Photo credit: Nick Symmonds – YouTube

Former pro runner and two-time Olympic medalist Nick Symmonds and U.S. Navy vet Austen Alexander have both forged new paths on YouTube, where they take on all kinds of fitness challenges from strongman training to joining the 1,000-pound club. In a new collab, Symmonds challenges Alexander to a game of HORSE to see who is the fittest of the two.

The game is simple: each man will perform the same exercise, but whomever completes the fewest reps or takes the longest has to take a letter. Whichever of the two ends up with five letters, i.e. enough to spell out HORSE, loses the game.

Alexander chooses the first event—100 meters on the rowing machine—and finishes in 16.48 seconds, beating Symmonds by around half a second. “Mass moves mass,” Symmonds concedes, gamely accepting his “H” before picking the next exercise: double-unders.

“I’ve been practicing a ton for the CrossFit Open,” he says, and it looks like that work is paying off, as he hits a PR of 74 reps. Alexander, meanwhile, maxes out at 16, losing this round.

The third event is a tank push on maximum traction, working out to the equivalent of at least 400 pounds on a sled, says Alexander. He completes two laps in 15.4 seconds, and Symmonds loses this event with a time of 21.46.

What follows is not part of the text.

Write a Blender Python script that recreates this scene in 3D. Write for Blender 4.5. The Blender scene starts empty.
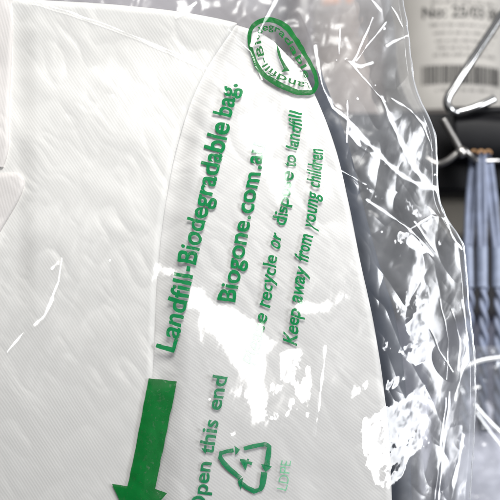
import bpy, bmesh, math, random
import numpy as np
from mathutils import Vector
random.seed(7)
RNG = np.random.default_rng(11)

# ------------------------------------------------------------------ camera, world, lamps
D = 0.45            # camera to the plane of the bag, metres
S = 0.0005          # one photo pixel on that plane, metres
scene = bpy.context.scene
COL = scene.collection
cam = bpy.data.cameras.new('camera')
camo = bpy.data.objects.new('camera', cam)
COL.objects.link(camo)
camo.location = (0, -D, 0)
camo.rotation_euler = (math.radians(90), 0, 0)
cam.sensor_width = 36
cam.lens = 36 * D / 0.25
cam.clip_start = 0.01
cam.clip_end = 50
cam.dof.use_dof = True
cam.dof.focus_distance = D - 0.012
cam.dof.aperture_fstop = 3.7
scene.camera = camo

world = bpy.data.worlds.new('World')
scene.world = world
world.use_nodes = True
wt = world.node_tree
bg = wt.nodes['Background']
wc = wt.nodes.new('ShaderNodeTexCoord'); ws = wt.nodes.new('ShaderNodeSeparateXYZ'); wr = wt.nodes.new('ShaderNodeValToRGB')
wt.links.new(wc.outputs['Generated'], ws.inputs[0])
wm = wt.nodes.new('ShaderNodeMath'); wm.operation = 'MULTIPLY_ADD'; wm.inputs[1].default_value = .5; wm.inputs[2].default_value = .5
wt.links.new(ws.outputs['Z'], wm.inputs[0]); wt.links.new(wm.outputs[0], wr.inputs[0])
wr.color_ramp.elements[0].position = .30; wr.color_ramp.elements[0].color = (.10, .10, .11, 1)
wr.color_ramp.elements[1].position = .75; wr.color_ramp.elements[1].color = (.93, .95, 1.0, 1)
wt.links.new(wr.outputs[0], bg.inputs[0])
bg.inputs[1].default_value = 0.41

LAMP = np.array([0.14, -0.63, 0.60])
def area(name, loc, target, sx, sy, power, col):
    l = bpy.data.lights.new(name, 'AREA')
    l.shape = 'RECTANGLE'; l.size = sx; l.size_y = sy; l.energy = power; l.color = col
    o = bpy.data.objects.new(name, l); COL.objects.link(o)
    o.location = loc
    o.rotation_euler = (Vector(target) - Vector(loc)).to_track_quat('-Z', 'Y').to_euler()
    return o
area('ceiling_lamp', LAMP, (0, 0, 0), 0.42, 0.30, 15.0, (1.0, 0.985, 0.95))
LAMP2 = np.array([0.72, -0.50, 0.04])
area('added_glint_lamp', LAMP2, (0.03, 0, 0), 0.26, 0.44, 8.5, (0.95, 0.97, 1.0))  # added lamp out of view, makes film creases and patches glint

scene.view_settings.view_transform = 'Standard'
scene.view_settings.look = 'None'
scene.view_settings.exposure = 0.15
scene.view_settings.gamma = 1
scene.cycles.use_denoising = True
scene.cycles.transparent_max_bounces = 24
scene.cycles.max_bounces = 8
scene.cycles.caustics_reflective = False
scene.cycles.caustics_refractive = False

# ------------------------------------------------------------------ helpers
def P(u, v, y):
    k = S * (D + y) / D
    return np.stack([(np.asarray(u) - 250.0) * k, np.asarray(y) + 0 * np.asarray(u), (250.0 - np.asarray(v)) * k], -1)
def Pv(u, v, y):
    k = S * (D + y) / D
    return Vector(((u - 250) * k, y, (250 - v) * k))
def curve(pts):
    a = sorted(pts)
    xs = np.array([p[0] for p in a], float); ys = np.array([p[1] for p in a], float)
    m = np.gradient(ys, xs)
    def f(x):
        x = np.clip(np.asarray(x, float), xs[0], xs[-1])
        i = np.clip(np.searchsorted(xs, x) - 1, 0, len(xs) - 2)
        h = xs[i + 1] - xs[i]; t = (x - xs[i]) / h
        return ((2*t**3 - 3*t**2 + 1) * ys[i] + (t**3 - 2*t**2 + t) * h * m[i]
                + (-2*t**3 + 3*t**2) * ys[i+1] + (t**3 - t**2) * h * m[i+1])
    return f
def tag(o, label=None, cat=None, group=None, kind=None):
    if label: o['label'] = label
    if cat: o['category'] = cat
    if group: o['group'] = group
    if kind: o['kind'] = kind
    return o
def empty(name, loc=(0, 0, 0)):
    o = bpy.data.objects.new(name, None); COL.objects.link(o); o.location = loc
    o.empty_display_size = 0.02
    return o
def link(name, me, mat, parent=None, smooth=True):
    o = bpy.data.objects.new(name, me); COL.objects.link(o)
    if mat: me.materials.append(mat)
    if smooth: me.polygons.foreach_set('use_smooth', [True] * len(me.polygons))
    if parent:
        o.parent = parent
        o.location = -Vector(parent.location)
        if parent.parent: o.location = (0, 0, 0) if tuple(parent.location) != (0,0,0) else o.location
    return o
def mesh_np(name, verts, quads):
    me = bpy.data.meshes.new(name)
    verts = np.ascontiguousarray(verts, dtype=np.float32).reshape(-1, 3)
    quads = np.ascontiguousarray(quads, dtype=np.int32)
    n, k = quads.shape
    me.vertices.add(len(verts)); me.vertices.foreach_set('co', verts.ravel())
    me.loops.add(n * k); me.loops.foreach_set('vertex_index', quads.ravel())
    me.polygons.add(n)
    me.polygons.foreach_set('loop_start', np.arange(0, n * k, k, dtype=np.int32))
    me.polygons.foreach_set('loop_total', np.full(n, k, dtype=np.int32))
    me.update(calc_edges=True)
    return me
def grid_mesh(name, pos):
    H, W, _ = pos.shape
    idx = np.arange(H * W).reshape(H, W)
    q = np.stack([idx[:-1, :-1], idx[1:, :-1], idx[1:, 1:], idx[:-1, 1:]], -1).reshape(-1, 4)
    return mesh_np(name, pos.reshape(-1, 3), q)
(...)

The next test is determining who can perform the most consecutive bar muscleups without dropping. Symmonds completes 6 unbroken reps, but Alexander struggles to even do one. Then they each work up to their respective single-rep max for the back squat and compare numbers. Symmonds’ max is at 275 pounds, which Alexander surpasses, easily squatting 355 before deciding it’s time to move onto the next round.

Alexander just about edges out Symmonds and wins the suicide drills, then challenges him to a 100-meter all out hill sprint. Symmonds wins this one in 12.7 seconds, with Alexander just behind him. “You literally had me for 99 meters,” he tells Alexander. “I got you by one shoulder.”

To even things out, the next round is definitely more in Alexander’s wheelhouse, a 50-yard swim, but Symmonds wins this one, meaning they are both neck and neck with a “HORS” each. For the tiebreaker, they see who can last in a dead hang for the longest—and Alexander drops from the bar first, making him the HORSE and the loser of the game.